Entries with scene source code
## begin
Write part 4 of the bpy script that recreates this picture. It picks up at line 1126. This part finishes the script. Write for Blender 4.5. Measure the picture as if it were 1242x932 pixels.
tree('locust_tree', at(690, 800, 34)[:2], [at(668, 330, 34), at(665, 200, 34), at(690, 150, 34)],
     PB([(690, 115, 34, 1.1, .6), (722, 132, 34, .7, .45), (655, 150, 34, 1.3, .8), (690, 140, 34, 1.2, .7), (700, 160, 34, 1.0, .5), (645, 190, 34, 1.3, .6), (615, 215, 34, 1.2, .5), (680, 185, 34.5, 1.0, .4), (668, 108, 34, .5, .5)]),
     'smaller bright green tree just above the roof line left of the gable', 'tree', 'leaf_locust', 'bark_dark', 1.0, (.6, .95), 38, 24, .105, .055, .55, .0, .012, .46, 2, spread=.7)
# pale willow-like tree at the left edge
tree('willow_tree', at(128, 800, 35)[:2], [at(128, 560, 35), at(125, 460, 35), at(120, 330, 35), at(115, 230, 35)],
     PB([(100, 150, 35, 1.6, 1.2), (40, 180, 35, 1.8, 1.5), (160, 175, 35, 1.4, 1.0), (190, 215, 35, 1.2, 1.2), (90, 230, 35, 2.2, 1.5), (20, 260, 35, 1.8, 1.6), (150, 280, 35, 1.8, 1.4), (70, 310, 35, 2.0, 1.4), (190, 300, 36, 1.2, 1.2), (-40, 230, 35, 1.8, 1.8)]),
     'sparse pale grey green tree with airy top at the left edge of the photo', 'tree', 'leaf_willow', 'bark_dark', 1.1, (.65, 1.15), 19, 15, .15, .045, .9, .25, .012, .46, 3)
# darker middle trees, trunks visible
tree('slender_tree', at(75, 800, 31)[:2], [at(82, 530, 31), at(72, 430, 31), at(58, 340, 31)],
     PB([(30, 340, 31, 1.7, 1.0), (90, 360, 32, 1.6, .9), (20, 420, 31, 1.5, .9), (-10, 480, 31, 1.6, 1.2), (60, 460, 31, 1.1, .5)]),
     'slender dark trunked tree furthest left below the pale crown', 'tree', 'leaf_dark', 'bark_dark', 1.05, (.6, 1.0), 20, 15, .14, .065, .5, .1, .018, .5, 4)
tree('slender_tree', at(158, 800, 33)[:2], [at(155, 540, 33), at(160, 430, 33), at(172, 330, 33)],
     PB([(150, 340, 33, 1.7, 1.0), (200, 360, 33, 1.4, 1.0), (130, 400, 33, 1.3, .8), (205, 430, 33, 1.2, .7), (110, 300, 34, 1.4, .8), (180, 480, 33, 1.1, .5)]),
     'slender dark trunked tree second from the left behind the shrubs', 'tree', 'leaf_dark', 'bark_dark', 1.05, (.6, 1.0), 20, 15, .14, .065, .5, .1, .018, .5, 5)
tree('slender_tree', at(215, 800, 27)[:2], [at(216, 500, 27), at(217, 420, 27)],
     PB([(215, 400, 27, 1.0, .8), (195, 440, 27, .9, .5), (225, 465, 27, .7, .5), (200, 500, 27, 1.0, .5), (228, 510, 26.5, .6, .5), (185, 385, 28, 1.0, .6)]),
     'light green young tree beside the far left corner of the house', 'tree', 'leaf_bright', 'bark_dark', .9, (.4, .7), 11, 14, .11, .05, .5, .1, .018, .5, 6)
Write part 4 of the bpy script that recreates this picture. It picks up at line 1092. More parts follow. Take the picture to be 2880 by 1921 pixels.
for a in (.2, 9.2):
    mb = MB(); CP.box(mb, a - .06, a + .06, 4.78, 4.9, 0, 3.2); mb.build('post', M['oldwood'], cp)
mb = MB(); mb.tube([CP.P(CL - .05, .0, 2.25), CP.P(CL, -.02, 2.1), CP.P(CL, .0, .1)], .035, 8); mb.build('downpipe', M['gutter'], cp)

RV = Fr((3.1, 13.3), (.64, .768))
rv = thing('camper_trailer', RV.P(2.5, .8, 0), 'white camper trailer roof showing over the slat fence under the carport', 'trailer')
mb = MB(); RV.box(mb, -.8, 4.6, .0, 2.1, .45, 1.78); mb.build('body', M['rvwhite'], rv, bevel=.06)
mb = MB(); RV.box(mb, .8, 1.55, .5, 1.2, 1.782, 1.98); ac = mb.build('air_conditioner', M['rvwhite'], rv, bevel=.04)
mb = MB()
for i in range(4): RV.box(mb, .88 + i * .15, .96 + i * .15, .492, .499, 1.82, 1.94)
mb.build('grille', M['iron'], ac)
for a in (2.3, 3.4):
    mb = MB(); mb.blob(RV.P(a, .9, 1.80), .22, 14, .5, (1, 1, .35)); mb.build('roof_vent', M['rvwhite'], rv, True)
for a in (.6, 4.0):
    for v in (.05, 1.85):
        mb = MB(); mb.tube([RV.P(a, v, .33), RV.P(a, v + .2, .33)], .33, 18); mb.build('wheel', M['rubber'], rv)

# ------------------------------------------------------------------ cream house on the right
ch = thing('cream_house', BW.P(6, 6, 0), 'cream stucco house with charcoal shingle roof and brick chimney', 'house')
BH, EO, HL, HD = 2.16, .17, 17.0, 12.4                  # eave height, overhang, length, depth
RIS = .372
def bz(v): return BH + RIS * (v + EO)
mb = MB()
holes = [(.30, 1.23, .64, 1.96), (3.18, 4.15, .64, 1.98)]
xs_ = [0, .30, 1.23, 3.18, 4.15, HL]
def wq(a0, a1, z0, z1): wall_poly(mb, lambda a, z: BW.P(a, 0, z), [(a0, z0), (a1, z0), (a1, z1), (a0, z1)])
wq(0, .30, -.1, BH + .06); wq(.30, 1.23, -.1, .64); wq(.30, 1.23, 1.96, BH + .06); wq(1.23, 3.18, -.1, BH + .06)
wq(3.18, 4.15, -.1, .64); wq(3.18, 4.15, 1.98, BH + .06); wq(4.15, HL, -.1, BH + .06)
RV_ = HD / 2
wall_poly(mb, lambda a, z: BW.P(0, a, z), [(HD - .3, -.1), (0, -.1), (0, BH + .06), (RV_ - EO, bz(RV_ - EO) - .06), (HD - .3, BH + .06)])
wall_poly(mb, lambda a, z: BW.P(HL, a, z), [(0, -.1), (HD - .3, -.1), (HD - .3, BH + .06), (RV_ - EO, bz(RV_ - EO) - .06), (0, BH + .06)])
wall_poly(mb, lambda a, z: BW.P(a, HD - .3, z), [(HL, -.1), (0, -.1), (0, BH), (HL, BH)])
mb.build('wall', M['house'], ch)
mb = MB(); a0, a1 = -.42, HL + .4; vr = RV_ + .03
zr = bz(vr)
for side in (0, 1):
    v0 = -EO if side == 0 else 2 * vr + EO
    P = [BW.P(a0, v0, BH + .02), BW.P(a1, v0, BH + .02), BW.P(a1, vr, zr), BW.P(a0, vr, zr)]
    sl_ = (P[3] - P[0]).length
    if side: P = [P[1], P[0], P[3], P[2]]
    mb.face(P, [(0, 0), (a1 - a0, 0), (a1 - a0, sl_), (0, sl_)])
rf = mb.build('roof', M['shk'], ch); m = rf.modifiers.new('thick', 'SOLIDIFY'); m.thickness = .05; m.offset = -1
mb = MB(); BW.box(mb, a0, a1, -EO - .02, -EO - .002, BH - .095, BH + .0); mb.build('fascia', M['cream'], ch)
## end
◆ **PROBLEM DESCRIPTION**: Go through the listing and print each line exactly as it appears.

◆ **FULL OUTPUT**:
Write part 4 of the bpy script that recreates this picture. It picks up at line 1126. This part finishes the script. Write for Blender 4.5. Measure the picture as if it were 1242x932 pixels.
tree('locust_tree', at(690, 800, 34)[:2], [at(668, 330, 34), at(665, 200, 34), at(690, 150, 34)],
     PB([(690, 115, 34, 1.1, .6), (722, 132, 34, .7, .45), (655, 150, 34, 1.3, .8), (690, 140, 34, 1.2, .7), (700, 160, 34, 1.0, .5), (645, 190, 34, 1.3, .6), (615, 215, 34, 1.2, .5), (680, 185, 34.5, 1.0, .4), (668, 108, 34, .5, .5)]),
     'smaller bright green tree just above the roof line left of the gable', 'tree', 'leaf_locust', 'bark_dark', 1.0, (.6, .95), 38, 24, .105, .055, .55, .0, .012, .46, 2, spread=.7)
# pale willow-like tree at the left edge
tree('willow_tree', at(128, 800, 35)[:2], [at(128, 560, 35), at(125, 460, 35), at(120, 330, 35), at(115, 230, 35)],
     PB([(100, 150, 35, 1.6, 1.2), (40, 180, 35, 1.8, 1.5), (160, 175, 35, 1.4, 1.0), (190, 215, 35, 1.2, 1.2), (90, 230, 35, 2.2, 1.5), (20, 260, 35, 1.8, 1.6), (150, 280, 35, 1.8, 1.4), (70, 310, 35, 2.0, 1.4), (190, 300, 36, 1.2, 1.2), (-40, 230, 35, 1.8, 1.8)]),
     'sparse pale grey green tree with airy top at the left edge of the photo', 'tree', 'leaf_willow', 'bark_dark', 1.1, (.65, 1.15), 19, 15, .15, .045, .9, .25, .012, .46, 3)
# darker middle trees, trunks visible
tree('slender_tree', at(75, 800, 31)[:2], [at(82, 530, 31), at(72, 430, 31), at(58, 340, 31)],
     PB([(30, 340, 31, 1.7, 1.0), (90, 360, 32, 1.6, .9), (20, 420, 31, 1.5, .9), (-10, 480, 31, 1.6, 1.2), (60, 460, 31, 1.1, .5)]),
     'slender dark trunked tree furthest left below the pale crown', 'tree', 'leaf_dark', 'bark_dark', 1.05, (.6, 1.0), 20, 15, .14, .065, .5, .1, .018, .5, 4)
tree('slender_tree', at(158, 800, 33)[:2], [at(155, 540, 33), at(160, 430, 33), at(172, 330, 33)],
     PB([(150, 340, 33, 1.7, 1.0), (200, 360, 33, 1.4, 1.0), (130, 400, 33, 1.3, .8), (205, 430, 33, 1.2, .7), (110, 300, 34, 1.4, .8), (180, 480, 33, 1.1, .5)]),
     'slender dark trunked tree second from the left behind the shrubs', 'tree', 'leaf_dark', 'bark_dark', 1.05, (.6, 1.0), 20, 15, .14, .065, .5, .1, .018, .5, 5)
tree('slender_tree', at(215, 800, 27)[:2], [at(216, 500, 27), at(217, 420, 27)],
     PB([(215, 400, 27, 1.0, .8), (195, 440, 27, .9, .5), (225, 465, 27, .7, .5), (200, 500, 27, 1.0, .5), (228, 510, 26.5, .6, .5), (185, 385, 28, 1.0, .6)]),
     'light green young tree beside the far left corner of the house', 'tree', 'leaf_bright', 'bark_dark', .9, (.4, .7), 11, 14, .11, .05, .5, .1, .018, .5, 6)
Write part 4 of the bpy script that recreates this picture. It picks up at line 1092. More parts follow. Take the picture to be 2880 by 1921 pixels.
for a in (.2, 9.2):
    mb = MB(); CP.box(mb, a - .06, a + .06, 4.78, 4.9, 0, 3.2); mb.build('post', M['oldwood'], cp)
mb = MB(); mb.tube([CP.P(CL - .05, .0, 2.25), CP.P(CL, -.02, 2.1), CP.P(CL, .0, .1)], .035, 8); mb.build('downpipe', M['gutter'], cp)

RV = Fr((3.1, 13.3), (.64, .768))
rv = thing('camper_trailer', RV.P(2.5, .8, 0), 'white camper trailer roof showing over the slat fence under the carport', 'trailer')
mb = MB(); RV.box(mb, -.8, 4.6, .0, 2.1, .45, 1.78); mb.build('body', M['rvwhite'], rv, bevel=.06)
mb = MB(); RV.box(mb, .8, 1.55, .5, 1.2, 1.782, 1.98); ac = mb.build('air_conditioner', M['rvwhite'], rv, bevel=.04)
mb = MB()
for i in range(4): RV.box(mb, .88 + i * .15, .96 + i * .15, .492, .499, 1.82, 1.94)
mb.build('grille', M['iron'], ac)
for a in (2.3, 3.4):
    mb = MB(); mb.blob(RV.P(a, .9, 1.80), .22, 14, .5, (1, 1, .35)); mb.build('roof_vent', M['rvwhite'], rv, True)
for a in (.6, 4.0):
    for v in (.05, 1.85):
        mb = MB(); mb.tube([RV.P(a, v, .33), RV.P(a, v + .2, .33)], .33, 18); mb.build('wheel', M['rubber'], rv)

# ------------------------------------------------------------------ cream house on the right
ch = thing('cream_house', BW.P(6, 6, 0), 'cream stucco house with charcoal shingle roof and brick chimney', 'house')
BH, EO, HL, HD = 2.16, .17, 17.0, 12.4                  # eave height, overhang, length, depth
RIS = .372
def bz(v): return BH + RIS * (v + EO)
mb = MB()
holes = [(.30, 1.23, .64, 1.96), (3.18, 4.15, .64, 1.98)]
xs_ = [0, .30, 1.23, 3.18, 4.15, HL]
def wq(a0, a1, z0, z1): wall_poly(mb, lambda a, z: BW.P(a, 0, z), [(a0, z0), (a1, z0), (a1, z1), (a0, z1)])
wq(0, .30, -.1, BH + .06); wq(.30, 1.23, -.1, .64); wq(.30, 1.23, 1.96, BH + .06); wq(1.23, 3.18, -.1, BH + .06)
wq(3.18, 4.15, -.1, .64); wq(3.18, 4.15, 1.98, BH + .06); wq(4.15, HL, -.1, BH + .06)
RV_ = HD / 2
wall_poly(mb, lambda a, z: BW.P(0, a, z), [(HD - .3, -.1), (0, -.1), (0, BH + .06), (RV_ - EO, bz(RV_ - EO) - .06), (HD - .3, BH + .06)])
wall_poly(mb, lambda a, z: BW.P(HL, a, z), [(0, -.1), (HD - .3, -.1), (HD - .3, BH + .06), (RV_ - EO, bz(RV_ - EO) - .06), (0, BH + .06)])
wall_poly(mb, lambda a, z: BW.P(a, HD - .3, z), [(HL, -.1), (0, -.1), (0, BH), (HL, BH)])
mb.build('wall', M['house'], ch)
mb = MB(); a0, a1 = -.42, HL + .4; vr = RV_ + .03
zr = bz(vr)
for side in (0, 1):
    v0 = -EO if side == 0 else 2 * vr + EO
    P = [BW.P(a0, v0, BH + .02), BW.P(a1, v0, BH + .02), BW.P(a1, vr, zr), BW.P(a0, vr, zr)]
    sl_ = (P[3] - P[0]).length
    if side: P = [P[1], P[0], P[3], P[2]]
    mb.face(P, [(0, 0), (a1 - a0, 0), (a1 - a0, sl_), (0, sl_)])
rf = mb.build('roof', M['shk'], ch); m = rf.modifiers.new('thick', 'SOLIDIFY'); m.thickness = .05; m.offset = -1
mb = MB(); BW.box(mb, a0, a1, -EO - .02, -EO - .002, BH - .095, BH + .0); mb.build('fascia', M['cream'], ch)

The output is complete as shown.